Question

I'm working on a project stored on a SVN server. I always work on this project from my main workstation, but now I neet to checkout the project from my notebook.

I installed everything it's needed on my new development environment: Eclipse IDE, JDK, Apache Tomcat.

Now when I checkout my project I get some problems: the JRE is not binded to my local virtual machine, and the targeted runtime server (Tomcat) is not found.

I solved this simply configuring the project to the new environment, but obviously when I'll commit changes, I'll have to reconfigure all these parameters to the original environment.

So, is there a way to solve this? Should I avoid committing the whole Eclipse project and store in the server just the source code? Which is the correct way to work? Which files/directories should I remove from version control? JRE + Server settings are in .classpath file. Should I exclude this file from version control?

Was it helpful?

Solution 2

I take it you're using Eclipse?

You should not be storing .classpath in your Subversion repository. If I remember, this stores the absolute directory names of the classpath. This will vary from system to system.

Delete .classpath from your repository, then put an svn:ignore property on your project's root directory (where .classpath is stored) and add to the ignore list the file .classpath.

This way, others will not accidentally add back in the .classpath file.

OTHER TIPS

You are running into the problem because you are trying to keep more things in svn than required. It is not a good idea to checkin the project settings file in code control such as svn. As different developers will always have different settings as per their development environment. Code control should be used to check-in the code and let other things to be configured as per the environment.

Read a related post: Should I keep my project files under version control?
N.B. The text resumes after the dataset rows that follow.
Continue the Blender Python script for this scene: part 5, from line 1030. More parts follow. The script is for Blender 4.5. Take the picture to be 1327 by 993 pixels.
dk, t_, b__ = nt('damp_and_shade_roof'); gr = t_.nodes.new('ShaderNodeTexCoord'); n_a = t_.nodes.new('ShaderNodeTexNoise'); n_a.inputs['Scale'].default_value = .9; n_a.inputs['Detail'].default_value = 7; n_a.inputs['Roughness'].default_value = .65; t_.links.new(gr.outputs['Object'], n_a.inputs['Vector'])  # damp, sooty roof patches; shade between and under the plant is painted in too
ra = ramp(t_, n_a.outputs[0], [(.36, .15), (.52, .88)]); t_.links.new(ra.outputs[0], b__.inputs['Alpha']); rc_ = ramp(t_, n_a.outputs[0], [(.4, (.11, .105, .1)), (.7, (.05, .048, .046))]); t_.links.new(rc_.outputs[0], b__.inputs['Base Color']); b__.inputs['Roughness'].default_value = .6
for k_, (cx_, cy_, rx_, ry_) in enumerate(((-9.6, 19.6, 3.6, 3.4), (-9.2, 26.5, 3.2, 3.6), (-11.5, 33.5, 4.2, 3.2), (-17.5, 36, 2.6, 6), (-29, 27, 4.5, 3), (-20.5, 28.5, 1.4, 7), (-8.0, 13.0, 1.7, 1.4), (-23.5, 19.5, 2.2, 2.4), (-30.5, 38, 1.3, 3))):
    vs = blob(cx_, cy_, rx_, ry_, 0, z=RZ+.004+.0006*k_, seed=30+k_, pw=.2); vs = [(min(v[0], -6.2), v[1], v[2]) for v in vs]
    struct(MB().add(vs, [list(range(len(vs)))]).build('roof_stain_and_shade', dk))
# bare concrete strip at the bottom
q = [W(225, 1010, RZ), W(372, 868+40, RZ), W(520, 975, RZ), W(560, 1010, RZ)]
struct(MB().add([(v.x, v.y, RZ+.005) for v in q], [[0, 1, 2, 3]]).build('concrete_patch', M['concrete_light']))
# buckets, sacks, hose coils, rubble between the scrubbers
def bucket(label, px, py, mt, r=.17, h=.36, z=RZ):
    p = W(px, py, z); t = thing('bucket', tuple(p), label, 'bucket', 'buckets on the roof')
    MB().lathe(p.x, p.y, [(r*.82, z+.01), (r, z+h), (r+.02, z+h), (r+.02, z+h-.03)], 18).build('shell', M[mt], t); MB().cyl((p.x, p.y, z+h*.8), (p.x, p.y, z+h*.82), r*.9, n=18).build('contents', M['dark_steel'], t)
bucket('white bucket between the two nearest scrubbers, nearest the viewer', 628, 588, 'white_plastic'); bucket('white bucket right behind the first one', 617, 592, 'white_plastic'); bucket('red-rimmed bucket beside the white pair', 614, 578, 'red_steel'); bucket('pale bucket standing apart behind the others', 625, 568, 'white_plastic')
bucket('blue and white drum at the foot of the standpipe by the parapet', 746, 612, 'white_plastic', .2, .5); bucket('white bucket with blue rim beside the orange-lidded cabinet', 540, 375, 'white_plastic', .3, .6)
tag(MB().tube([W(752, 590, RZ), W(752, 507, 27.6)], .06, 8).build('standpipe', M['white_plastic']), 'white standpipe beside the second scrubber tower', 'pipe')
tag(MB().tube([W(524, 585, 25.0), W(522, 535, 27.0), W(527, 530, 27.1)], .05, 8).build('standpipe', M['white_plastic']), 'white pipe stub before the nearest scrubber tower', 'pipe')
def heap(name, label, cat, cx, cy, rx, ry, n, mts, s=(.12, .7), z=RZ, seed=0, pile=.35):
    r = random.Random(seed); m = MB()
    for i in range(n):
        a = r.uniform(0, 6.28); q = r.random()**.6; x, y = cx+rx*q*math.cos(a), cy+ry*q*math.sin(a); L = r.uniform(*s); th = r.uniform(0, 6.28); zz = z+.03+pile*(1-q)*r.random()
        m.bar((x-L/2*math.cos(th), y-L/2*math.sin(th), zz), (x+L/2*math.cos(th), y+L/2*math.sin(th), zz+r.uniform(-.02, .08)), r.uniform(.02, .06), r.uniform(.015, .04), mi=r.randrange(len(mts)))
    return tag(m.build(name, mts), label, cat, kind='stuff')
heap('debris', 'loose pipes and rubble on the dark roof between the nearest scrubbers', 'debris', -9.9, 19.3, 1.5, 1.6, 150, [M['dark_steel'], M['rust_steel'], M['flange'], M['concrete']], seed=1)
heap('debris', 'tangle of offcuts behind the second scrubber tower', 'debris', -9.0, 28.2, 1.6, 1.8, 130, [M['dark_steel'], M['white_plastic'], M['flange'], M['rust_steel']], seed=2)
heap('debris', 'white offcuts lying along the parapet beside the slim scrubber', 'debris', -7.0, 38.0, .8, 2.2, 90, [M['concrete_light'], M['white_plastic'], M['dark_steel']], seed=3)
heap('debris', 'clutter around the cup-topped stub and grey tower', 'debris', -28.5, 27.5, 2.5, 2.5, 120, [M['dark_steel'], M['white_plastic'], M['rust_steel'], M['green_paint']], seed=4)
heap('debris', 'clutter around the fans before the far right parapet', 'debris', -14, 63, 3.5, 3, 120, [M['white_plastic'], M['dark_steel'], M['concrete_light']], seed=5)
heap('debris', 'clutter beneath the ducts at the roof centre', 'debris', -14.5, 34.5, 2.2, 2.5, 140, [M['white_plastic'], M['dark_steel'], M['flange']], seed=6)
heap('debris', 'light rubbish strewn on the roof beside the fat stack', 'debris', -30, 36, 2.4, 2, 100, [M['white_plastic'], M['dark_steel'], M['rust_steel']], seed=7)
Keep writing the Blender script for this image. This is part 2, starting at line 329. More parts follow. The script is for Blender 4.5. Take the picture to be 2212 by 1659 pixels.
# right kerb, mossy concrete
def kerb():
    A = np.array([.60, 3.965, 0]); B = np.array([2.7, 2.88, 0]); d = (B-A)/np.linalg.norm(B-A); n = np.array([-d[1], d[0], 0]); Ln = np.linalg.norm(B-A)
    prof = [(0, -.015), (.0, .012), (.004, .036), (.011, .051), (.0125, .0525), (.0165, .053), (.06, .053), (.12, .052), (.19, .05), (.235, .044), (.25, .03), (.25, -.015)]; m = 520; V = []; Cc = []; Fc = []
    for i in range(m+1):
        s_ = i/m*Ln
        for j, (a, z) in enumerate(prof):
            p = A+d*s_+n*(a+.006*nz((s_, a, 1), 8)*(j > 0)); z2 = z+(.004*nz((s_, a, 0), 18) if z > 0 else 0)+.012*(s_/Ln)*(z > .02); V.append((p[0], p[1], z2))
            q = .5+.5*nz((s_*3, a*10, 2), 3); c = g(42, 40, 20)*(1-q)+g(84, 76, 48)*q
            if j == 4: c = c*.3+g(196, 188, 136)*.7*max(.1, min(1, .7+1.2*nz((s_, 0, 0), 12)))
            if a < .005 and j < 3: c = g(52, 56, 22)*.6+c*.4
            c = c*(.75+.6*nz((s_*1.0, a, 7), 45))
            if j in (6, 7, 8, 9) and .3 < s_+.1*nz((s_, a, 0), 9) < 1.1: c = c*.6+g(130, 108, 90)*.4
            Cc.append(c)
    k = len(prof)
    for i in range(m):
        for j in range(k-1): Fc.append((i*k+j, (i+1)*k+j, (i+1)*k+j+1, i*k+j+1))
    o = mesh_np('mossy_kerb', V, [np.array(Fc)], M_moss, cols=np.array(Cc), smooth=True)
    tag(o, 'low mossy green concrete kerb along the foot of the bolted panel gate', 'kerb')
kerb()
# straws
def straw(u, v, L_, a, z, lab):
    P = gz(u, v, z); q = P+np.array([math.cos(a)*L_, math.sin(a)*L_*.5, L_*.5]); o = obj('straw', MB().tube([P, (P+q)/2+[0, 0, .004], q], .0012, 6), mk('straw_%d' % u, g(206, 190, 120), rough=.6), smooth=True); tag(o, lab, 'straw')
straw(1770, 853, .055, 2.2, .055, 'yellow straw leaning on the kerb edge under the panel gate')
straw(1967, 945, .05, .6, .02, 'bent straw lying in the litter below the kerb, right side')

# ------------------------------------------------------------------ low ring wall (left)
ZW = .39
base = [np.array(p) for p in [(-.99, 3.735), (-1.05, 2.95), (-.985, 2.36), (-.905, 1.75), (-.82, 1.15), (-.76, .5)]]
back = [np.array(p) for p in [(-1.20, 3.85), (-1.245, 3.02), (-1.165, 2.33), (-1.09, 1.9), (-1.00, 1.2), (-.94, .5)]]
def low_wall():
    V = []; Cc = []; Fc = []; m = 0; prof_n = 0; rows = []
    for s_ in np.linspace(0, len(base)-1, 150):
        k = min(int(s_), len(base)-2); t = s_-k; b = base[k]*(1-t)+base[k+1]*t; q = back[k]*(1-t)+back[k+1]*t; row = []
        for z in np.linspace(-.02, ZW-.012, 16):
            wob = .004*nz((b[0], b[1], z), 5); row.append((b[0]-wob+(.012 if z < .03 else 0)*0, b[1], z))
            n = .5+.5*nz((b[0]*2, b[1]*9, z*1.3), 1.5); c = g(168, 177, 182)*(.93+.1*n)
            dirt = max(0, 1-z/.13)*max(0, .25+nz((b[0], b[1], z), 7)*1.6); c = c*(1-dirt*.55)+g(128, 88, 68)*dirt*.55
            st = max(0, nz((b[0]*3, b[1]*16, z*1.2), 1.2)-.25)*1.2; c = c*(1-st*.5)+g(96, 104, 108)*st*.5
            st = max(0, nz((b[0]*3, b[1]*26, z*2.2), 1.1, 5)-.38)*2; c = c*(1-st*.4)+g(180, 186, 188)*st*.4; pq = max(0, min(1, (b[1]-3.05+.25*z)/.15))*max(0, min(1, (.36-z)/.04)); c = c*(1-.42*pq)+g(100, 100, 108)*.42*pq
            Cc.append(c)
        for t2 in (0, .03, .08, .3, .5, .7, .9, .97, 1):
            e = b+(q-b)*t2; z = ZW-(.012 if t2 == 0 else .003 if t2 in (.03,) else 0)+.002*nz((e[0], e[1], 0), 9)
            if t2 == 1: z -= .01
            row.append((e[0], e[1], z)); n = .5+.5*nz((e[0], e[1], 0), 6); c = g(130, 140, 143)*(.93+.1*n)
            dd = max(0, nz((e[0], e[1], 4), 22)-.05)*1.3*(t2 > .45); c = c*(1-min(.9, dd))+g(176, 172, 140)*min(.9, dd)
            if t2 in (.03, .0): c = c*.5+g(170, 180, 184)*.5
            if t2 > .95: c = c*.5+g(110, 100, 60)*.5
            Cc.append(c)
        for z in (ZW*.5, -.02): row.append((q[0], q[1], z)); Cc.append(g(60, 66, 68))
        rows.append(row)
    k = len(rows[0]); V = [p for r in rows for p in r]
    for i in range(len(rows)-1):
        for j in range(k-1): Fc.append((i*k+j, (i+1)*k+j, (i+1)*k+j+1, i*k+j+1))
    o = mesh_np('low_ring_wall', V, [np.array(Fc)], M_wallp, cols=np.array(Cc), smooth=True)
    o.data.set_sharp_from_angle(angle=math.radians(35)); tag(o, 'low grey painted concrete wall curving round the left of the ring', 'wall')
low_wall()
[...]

You might want to checkin configurations in hostname named folders, this way you can configure the project to look them up based on the computer you're working on.

For example:

config
  davioooh-laptop
  davioooh-home-pc
  alberto-laptop
  ...

Each of these folders will contain configurations for all the devs.

I believe that in the revision control system you should be putting whatever helps you to get up to speed in being productive, so why not placing configurations in a proper folder structure.